I have a problem with “resonant vibration” as a failure causation in the collapse of this bridge, be it vibration caused by jackhammers or cement mixers or railroad locomotives.

Stop in a traffic jam on nearly any highway bridge and you can easily feel the deck flex as trucks roll on and off the bridge. This is normal, and well within design limits.

When the Tacoma Narrows Bridge failed due to resonant vibration, it had been subject to oscillations up to 30 plus vertical feet in amplitude for several hours before ANY structural failure took place.

Bridges are expected to vibrate and engineers take steps to dampen high amplitude oscillations well before those oscillations can fail the bridge.

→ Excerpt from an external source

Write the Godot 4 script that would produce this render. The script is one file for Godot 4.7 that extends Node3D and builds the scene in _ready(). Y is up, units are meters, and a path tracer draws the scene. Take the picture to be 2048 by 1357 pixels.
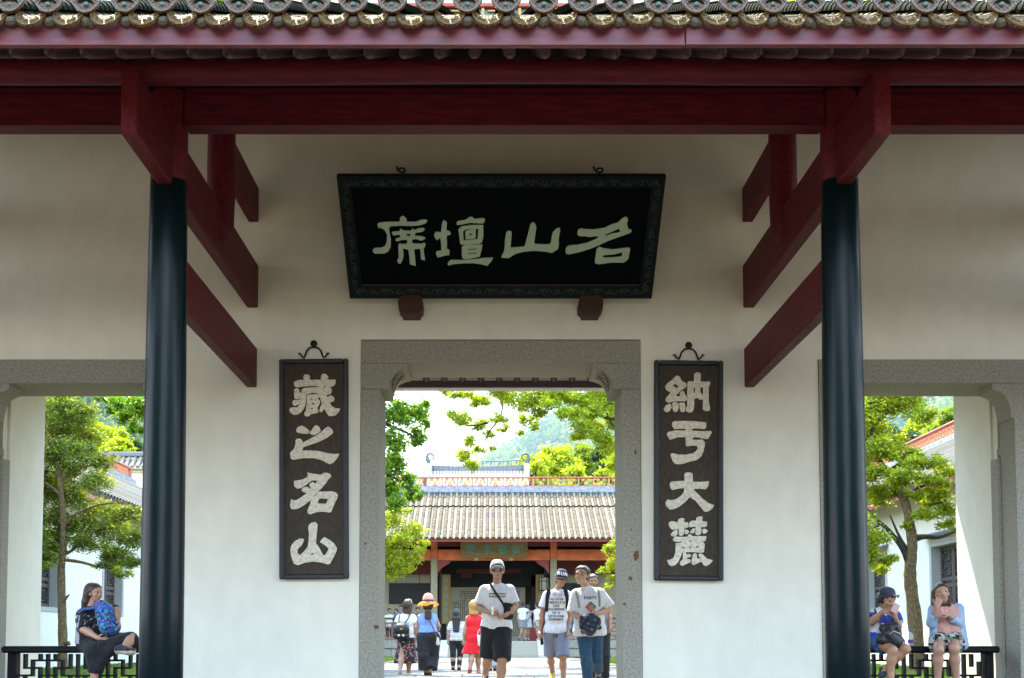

If any survivors or eyewitnesses were reporting continuing oscillations, even large enough to be visible or easily felt, then yes, resonant vibration, exceeding bridge design limits, would necessarily require consideration.

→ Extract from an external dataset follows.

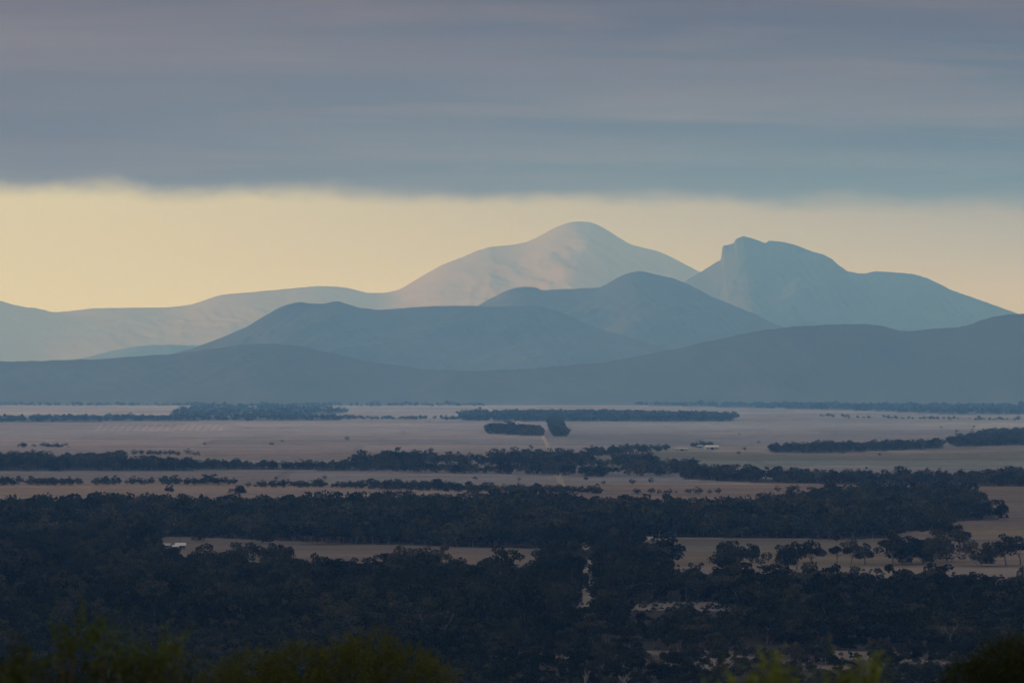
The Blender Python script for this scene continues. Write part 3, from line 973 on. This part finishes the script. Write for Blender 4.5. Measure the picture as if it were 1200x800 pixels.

In the absence of any such reports, with the sole exception of one reporter claiming construction workers mentioned “wobble”, and refused to repeat these comments to MnDOT interviewers after the collapse, it’s very difficult to justify claims that resonant vibration failed the bridge.

Tesla well understood that the mechanical advantage offered by resonant vibration was its inherent ability to produce high amplitude oscillation is short periods of time, and with little applied energy added with each successive wavefront. It’s a mechanism which sums many low amplitude deflections into large amplitude oscillations. It’s not an effect that hides inside a structure’s molecular structure. If the vibration is so small as to be imperceptible, then it is probably well within normal design limits.

Loss of structural strength due to long exposure to small amplitude deflections falls under the heading of metal fatigue, not resonant vibration.

If a jackhammer’s impact causes a weld to crack or steel itself to crack, again, this isn’t resonant vibration as much as it is simple energy transfer through impact. The key element of resonant vibration is wavefronts which reflect and combine to create high amplitude oscillation.

It could be argued that ultrasonic waves can shatter brittle materials such as glass, or possibly even cast iron, but I don’t see this happening in comparatively ductile structural steel, and in any event, these types of oscillations are unlikely to be generated by trains, cement mixers, or jackhammers.

I won’t rule out resonant vibration in this failure, but it’s a long way away from the first place I’d look.